» Your instructions
Transcribe the entries exactly; images are not part of the copy.

>>>>

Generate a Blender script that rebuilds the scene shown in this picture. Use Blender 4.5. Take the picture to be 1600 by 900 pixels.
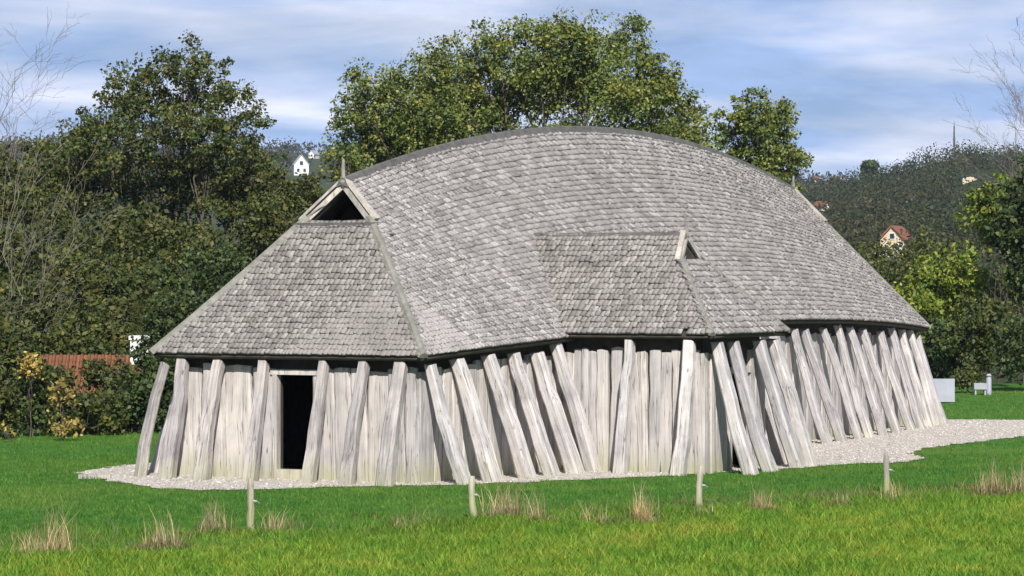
import bpy, math, random
import numpy as np
from mathutils import Vector, Matrix
for o in list(bpy.data.objects): bpy.data.objects.remove(o)
scene = bpy.context.scene
COL = scene.collection
rng = np.random.default_rng(7)
R = math.radians

# ------------------------------------------------------------------ camera
FPX = 5000.0                                   # focal length in pixels of a 1600 wide picture
CAM = np.array([-52.949, -30.9485, 3.8732])
YAW, PITCH = 0.4582, -0.003
FW = np.array([math.cos(YAW)*math.cos(PITCH), math.sin(YAW)*math.cos(PITCH), math.sin(PITCH)])
RT = np.array([math.sin(YAW), -math.cos(YAW), 0.0])
UP = np.cross(RT, FW)
FG = np.array([math.cos(YAW), math.sin(YAW), 0.0])
cam = bpy.data.cameras.new('camera'); camo = bpy.data.objects.new('camera', cam); COL.objects.link(camo)
cam.sensor_width = 36.0; cam.lens = FPX/1600*36.0; cam.clip_start = 0.5; cam.clip_end = 9000
camo.location = CAM
camo.rotation_euler = Vector(FW).to_track_quat('-Z', 'Y').to_euler()
scene.camera = camo
scene.render.resolution_x = 1024; scene.render.resolution_y = 576

def at(u, v, d):
    """a point of the place, d metres out along the view of the survey position"""
    return CAM + d*(FW + RT*(u-800)/FPX + UP*(450-v)/FPX)
def cam_ab(P):
    P = np.asarray(P); return (P[..., :2]-CAM[:2])@FG[:2], (P[..., :2]-CAM[:2])@RT[:2]
def from_ab(a, b, z=0.0):
    return np.array([CAM[0]+FG[0]*a+RT[0]*b, CAM[1]+FG[1]*a+RT[1]*b, z])

# ------------------------------------------------------------------ sun, sky, exposure
PHI, ELEV = 33.0, 38.0                         # sun: degrees from the gable's normal, height
SUN = np.array([-math.cos(R(PHI))*math.cos(R(ELEV)), -math.sin(R(PHI))*math.cos(R(ELEV)), math.sin(R(ELEV))])
sl = bpy.data.lights.new('sun', 'SUN'); so = bpy.data.objects.new('sun', sl); COL.objects.link(so)
sl.energy = 5.0; sl.angle = R(0.53); sl.color = (1.0, 0.965, 0.92)
so.rotation_euler = Vector(SUN).to_track_quat('Z', 'Y').to_euler()
so.location = (0, 0, 60)
world = bpy.data.worlds.new('World'); scene.world = world; world.use_nodes = True
nt = world.node_tree; nt.nodes.clear()
def N(t, **k):
    n = nt.nodes.new(t)
    for a, b in k.items(): setattr(n, a, b)
    return n
LK = lambda a, b: nt.links.new(a, b)
tc = N('ShaderNodeTexCoord')
sep = N('ShaderNodeSeparateXYZ'); LK(tc.outputs['Generated'], sep.inputs[0])
zz = N('ShaderNodeMath', operation='MULTIPLY_ADD'); LK(sep.outputs[2], zz.inputs[0]); zz.inputs[1].default_value = 1.0; zz.inputs[2].default_value = 0.16
cmb = N('ShaderNodeCombineXYZ'); LK(sep.outputs[0], cmb.inputs[0]); LK(sep.outputs[1], cmb.inputs[1]); LK(zz.outputs[0], cmb.inputs[2])
nrm = N('ShaderNodeVectorMath', operation='NORMALIZE'); LK(cmb.outputs[0], nrm.inputs[0])
sky = N('ShaderNodeTexSky', sky_type='NISHITA'); sky.sun_disc = False
sky.sun_elevation = R(ELEV); sky.sun_rotation = math.atan2(SUN[0], SUN[1])
sky.altitude = 0; sky.air_density = 1.0; sky.dust_density = 0.3; sky.ozone_density = 2.5
LK(nrm.outputs[0], sky.inputs[0])
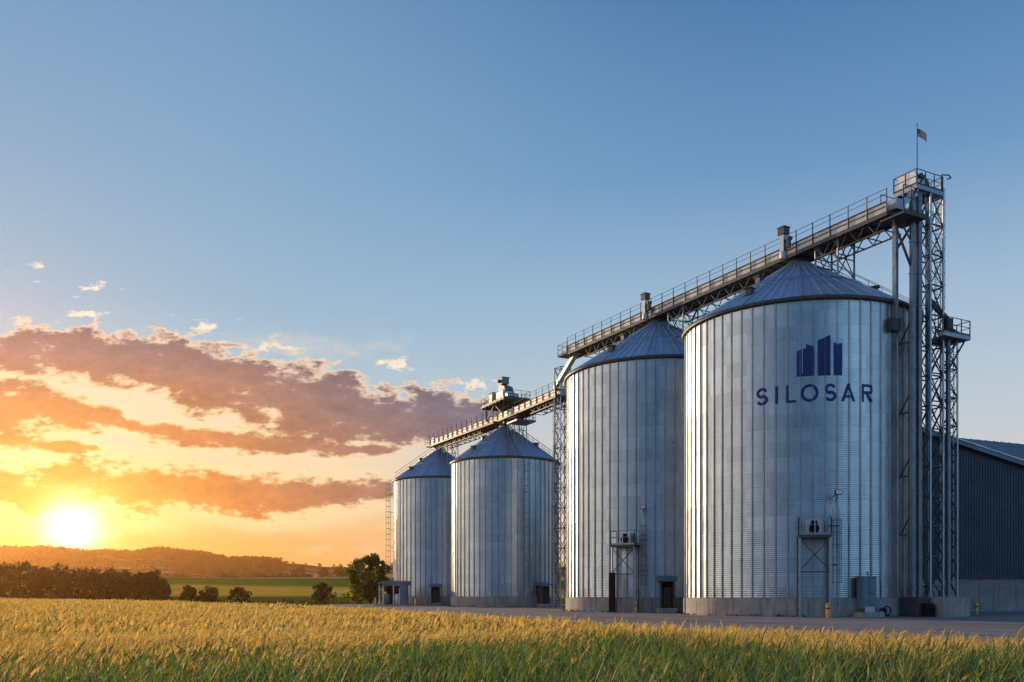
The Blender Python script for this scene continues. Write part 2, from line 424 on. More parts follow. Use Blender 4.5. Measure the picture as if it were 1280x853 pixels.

<<<<

» Result below
Generate a Blender script that rebuilds the scene shown in this picture. Use Blender 4.5. Take the picture to be 1600 by 900 pixels.
import bpy, math, random
import numpy as np
from mathutils import Vector, Matrix
for o in list(bpy.data.objects): bpy.data.objects.remove(o)
scene = bpy.context.scene
COL = scene.collection
rng = np.random.default_rng(7)
R = math.radians

# ------------------------------------------------------------------ camera
FPX = 5000.0                                   # focal length in pixels of a 1600 wide picture
CAM = np.array([-52.949, -30.9485, 3.8732])
YAW, PITCH = 0.4582, -0.003
FW = np.array([math.cos(YAW)*math.cos(PITCH), math.sin(YAW)*math.cos(PITCH), math.sin(PITCH)])
RT = np.array([math.sin(YAW), -math.cos(YAW), 0.0])
UP = np.cross(RT, FW)
FG = np.array([math.cos(YAW), math.sin(YAW), 0.0])
cam = bpy.data.cameras.new('camera'); camo = bpy.data.objects.new('camera', cam); COL.objects.link(camo)
cam.sensor_width = 36.0; cam.lens = FPX/1600*36.0; cam.clip_start = 0.5; cam.clip_end = 9000
camo.location = CAM
camo.rotation_euler = Vector(FW).to_track_quat('-Z', 'Y').to_euler()
scene.camera = camo
scene.render.resolution_x = 1024; scene.render.resolution_y = 576

def at(u, v, d):
    """a point of the place, d metres out along the view of the survey position"""
    return CAM + d*(FW + RT*(u-800)/FPX + UP*(450-v)/FPX)
def cam_ab(P):
    P = np.asarray(P); return (P[..., :2]-CAM[:2])@FG[:2], (P[..., :2]-CAM[:2])@RT[:2]
def from_ab(a, b, z=0.0):
    return np.array([CAM[0]+FG[0]*a+RT[0]*b, CAM[1]+FG[1]*a+RT[1]*b, z])

# ------------------------------------------------------------------ sun, sky, exposure
PHI, ELEV = 33.0, 38.0                         # sun: degrees from the gable's normal, height
SUN = np.array([-math.cos(R(PHI))*math.cos(R(ELEV)), -math.sin(R(PHI))*math.cos(R(ELEV)), math.sin(R(ELEV))])
sl = bpy.data.lights.new('sun', 'SUN'); so = bpy.data.objects.new('sun', sl); COL.objects.link(so)
sl.energy = 5.0; sl.angle = R(0.53); sl.color = (1.0, 0.965, 0.92)
so.rotation_euler = Vector(SUN).to_track_quat('Z', 'Y').to_euler()
so.location = (0, 0, 60)
world = bpy.data.worlds.new('World'); scene.world = world; world.use_nodes = True
nt = world.node_tree; nt.nodes.clear()
def N(t, **k):
    n = nt.nodes.new(t)
    for a, b in k.items(): setattr(n, a, b)
    return n
LK = lambda a, b: nt.links.new(a, b)
tc = N('ShaderNodeTexCoord')
sep = N('ShaderNodeSeparateXYZ'); LK(tc.outputs['Generated'], sep.inputs[0])
zz = N('ShaderNodeMath', operation='MULTIPLY_ADD'); LK(sep.outputs[2], zz.inputs[0]); zz.inputs[1].default_value = 1.0; zz.inputs[2].default_value = 0.16
cmb = N('ShaderNodeCombineXYZ'); LK(sep.outputs[0], cmb.inputs[0]); LK(sep.outputs[1], cmb.inputs[1]); LK(zz.outputs[0], cmb.inputs[2])
nrm = N('ShaderNodeVectorMath', operation='NORMALIZE'); LK(cmb.outputs[0], nrm.inputs[0])
sky = N('ShaderNodeTexSky', sky_type='NISHITA'); sky.sun_disc = False
sky.sun_elevation = R(ELEV); sky.sun_rotation = math.atan2(SUN[0], SUN[1])
sky.altitude = 0; sky.air_density = 1.0; sky.dust_density = 0.3; sky.ozone_density = 2.5
LK(nrm.outputs[0], sky.inputs[0])
The Blender Python script for this scene continues. Write part 2, from line 424 on. More parts follow. Use Blender 4.5. Measure the picture as if it were 1280x853 pixels.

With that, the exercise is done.